Station II: Jesus Receives the Cross.
After the condemnation, God begins the last, drawn-out way of suffering. The soldiers and crowd form a procession, a grotesque perversion of the joy of Palm Sunday. Jesus, barely standing now, sees before him the heavy cross-bar and knows his Father will permit this burden, too. His heart breaks: "I find my pleasure in doing they will, my God, and thy law dwells within my heart." (Psalm 39)
This is God's own will: to carry the cross. The order of Love, as Pope John Paul II put it, conquers suffering by willingly taking it upon Himself. The Son of God "strikes evil right at its roots ... These transcendental roots of evil are grounded in sin and death... The mission of the only-begotten Son consists in conquering sin and death. He conquers sin by His obedience unto death." (Salvifici Doloris, no. 14)
This is Christ's pleasure and joy as he takes that heavy beam on his shoulders and staggers on.
I watch him embrace the cross with such silence and love and I wonder.

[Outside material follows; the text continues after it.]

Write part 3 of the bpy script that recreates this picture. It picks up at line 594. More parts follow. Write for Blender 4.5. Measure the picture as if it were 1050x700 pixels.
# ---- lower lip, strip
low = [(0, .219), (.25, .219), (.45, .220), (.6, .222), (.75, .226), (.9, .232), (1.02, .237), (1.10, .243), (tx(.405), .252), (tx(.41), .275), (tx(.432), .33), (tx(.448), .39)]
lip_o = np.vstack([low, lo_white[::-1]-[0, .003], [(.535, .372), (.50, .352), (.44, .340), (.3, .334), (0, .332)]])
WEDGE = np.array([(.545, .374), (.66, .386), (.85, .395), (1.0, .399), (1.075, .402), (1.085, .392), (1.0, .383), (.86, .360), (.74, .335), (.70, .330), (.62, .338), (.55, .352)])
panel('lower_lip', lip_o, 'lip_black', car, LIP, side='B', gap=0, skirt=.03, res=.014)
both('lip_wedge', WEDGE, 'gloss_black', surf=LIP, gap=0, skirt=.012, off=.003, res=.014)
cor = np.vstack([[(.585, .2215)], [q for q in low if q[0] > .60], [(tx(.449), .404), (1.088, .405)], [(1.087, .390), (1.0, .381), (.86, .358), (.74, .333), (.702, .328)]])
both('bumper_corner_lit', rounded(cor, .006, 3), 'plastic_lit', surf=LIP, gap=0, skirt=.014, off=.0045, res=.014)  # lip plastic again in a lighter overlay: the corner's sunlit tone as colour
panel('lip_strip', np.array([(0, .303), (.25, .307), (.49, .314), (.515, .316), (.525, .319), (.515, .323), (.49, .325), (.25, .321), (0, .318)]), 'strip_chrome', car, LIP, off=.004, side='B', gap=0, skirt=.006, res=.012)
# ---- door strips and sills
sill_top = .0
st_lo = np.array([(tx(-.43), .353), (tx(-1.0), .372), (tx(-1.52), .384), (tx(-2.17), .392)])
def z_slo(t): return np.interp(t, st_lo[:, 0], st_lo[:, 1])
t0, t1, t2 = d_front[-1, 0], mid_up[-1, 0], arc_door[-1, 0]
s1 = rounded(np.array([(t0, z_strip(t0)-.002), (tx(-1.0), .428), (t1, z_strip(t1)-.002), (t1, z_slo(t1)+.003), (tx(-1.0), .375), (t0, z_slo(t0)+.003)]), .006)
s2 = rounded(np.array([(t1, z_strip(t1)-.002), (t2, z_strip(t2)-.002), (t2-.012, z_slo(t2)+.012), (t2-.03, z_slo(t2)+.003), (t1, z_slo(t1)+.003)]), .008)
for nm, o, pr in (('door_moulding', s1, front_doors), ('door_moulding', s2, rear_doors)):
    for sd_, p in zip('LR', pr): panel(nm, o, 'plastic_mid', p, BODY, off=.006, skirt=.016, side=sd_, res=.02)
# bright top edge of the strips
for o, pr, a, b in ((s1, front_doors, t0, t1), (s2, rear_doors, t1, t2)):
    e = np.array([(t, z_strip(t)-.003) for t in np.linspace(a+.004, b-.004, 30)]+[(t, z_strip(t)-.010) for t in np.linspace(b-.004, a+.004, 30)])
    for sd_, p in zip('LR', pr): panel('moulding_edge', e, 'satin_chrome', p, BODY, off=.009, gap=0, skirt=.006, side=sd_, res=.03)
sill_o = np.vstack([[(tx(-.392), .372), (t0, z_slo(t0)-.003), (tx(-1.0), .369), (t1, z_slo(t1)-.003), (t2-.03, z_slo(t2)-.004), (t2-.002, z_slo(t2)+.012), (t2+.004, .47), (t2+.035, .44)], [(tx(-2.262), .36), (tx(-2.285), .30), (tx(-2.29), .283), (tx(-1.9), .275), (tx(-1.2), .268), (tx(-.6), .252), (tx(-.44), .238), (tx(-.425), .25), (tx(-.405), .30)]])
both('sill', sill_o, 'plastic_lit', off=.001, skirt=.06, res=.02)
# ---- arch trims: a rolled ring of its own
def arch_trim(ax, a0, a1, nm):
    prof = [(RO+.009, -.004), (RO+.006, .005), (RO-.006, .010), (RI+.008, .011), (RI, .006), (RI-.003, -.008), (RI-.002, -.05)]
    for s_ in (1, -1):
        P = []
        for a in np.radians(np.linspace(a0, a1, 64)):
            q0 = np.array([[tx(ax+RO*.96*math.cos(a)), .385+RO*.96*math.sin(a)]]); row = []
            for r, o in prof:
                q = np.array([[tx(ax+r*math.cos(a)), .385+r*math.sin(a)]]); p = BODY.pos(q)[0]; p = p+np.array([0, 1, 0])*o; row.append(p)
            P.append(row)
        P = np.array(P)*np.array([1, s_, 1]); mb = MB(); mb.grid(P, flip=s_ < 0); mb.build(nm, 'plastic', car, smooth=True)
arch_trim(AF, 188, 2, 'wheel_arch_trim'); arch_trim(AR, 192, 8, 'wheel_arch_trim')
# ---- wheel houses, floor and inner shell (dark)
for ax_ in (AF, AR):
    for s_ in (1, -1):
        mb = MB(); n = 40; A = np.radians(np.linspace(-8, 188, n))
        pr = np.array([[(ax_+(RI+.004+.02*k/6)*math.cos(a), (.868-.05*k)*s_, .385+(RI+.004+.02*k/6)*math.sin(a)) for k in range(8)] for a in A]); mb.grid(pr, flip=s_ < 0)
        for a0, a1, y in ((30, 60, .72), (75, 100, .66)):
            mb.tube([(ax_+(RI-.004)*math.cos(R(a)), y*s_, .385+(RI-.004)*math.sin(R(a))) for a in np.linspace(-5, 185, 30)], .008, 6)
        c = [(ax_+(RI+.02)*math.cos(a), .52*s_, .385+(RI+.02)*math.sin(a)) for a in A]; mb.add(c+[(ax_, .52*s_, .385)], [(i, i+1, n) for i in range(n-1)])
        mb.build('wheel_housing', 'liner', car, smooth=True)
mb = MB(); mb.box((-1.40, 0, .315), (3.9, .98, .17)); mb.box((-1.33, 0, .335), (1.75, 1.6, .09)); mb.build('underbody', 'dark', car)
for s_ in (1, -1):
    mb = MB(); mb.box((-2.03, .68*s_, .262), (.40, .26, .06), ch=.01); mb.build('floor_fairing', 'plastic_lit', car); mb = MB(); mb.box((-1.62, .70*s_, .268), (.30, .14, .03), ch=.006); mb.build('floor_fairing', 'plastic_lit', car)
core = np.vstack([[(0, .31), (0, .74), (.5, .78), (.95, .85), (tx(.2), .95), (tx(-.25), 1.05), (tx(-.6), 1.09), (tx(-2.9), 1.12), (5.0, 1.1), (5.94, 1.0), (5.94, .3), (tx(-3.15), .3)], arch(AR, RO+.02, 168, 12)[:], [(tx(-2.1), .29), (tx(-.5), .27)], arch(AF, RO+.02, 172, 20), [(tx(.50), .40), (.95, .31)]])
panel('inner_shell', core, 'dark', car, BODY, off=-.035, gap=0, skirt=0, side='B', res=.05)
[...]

How much do I anticipate aches and pains, sleeplessness and failure, with fear? Anxiety and depression can drive us to obsess over future pain: Will I be well enough tomorrow? Will I ever sleep again? Will I lose my faith? With all these questions also comes a desire to avoid suffering at all costs.
In these moments, I can look back at my Jesus. He was not concerned in that moment with the coming pain: Will I fall (yes, he will)? Will I be unable to go on (yes, he will need Simon)? Will I go ever further into the darkness (yes, God will forsake him)?
These questions do not affect him.
He sees the cross-beam and receives it.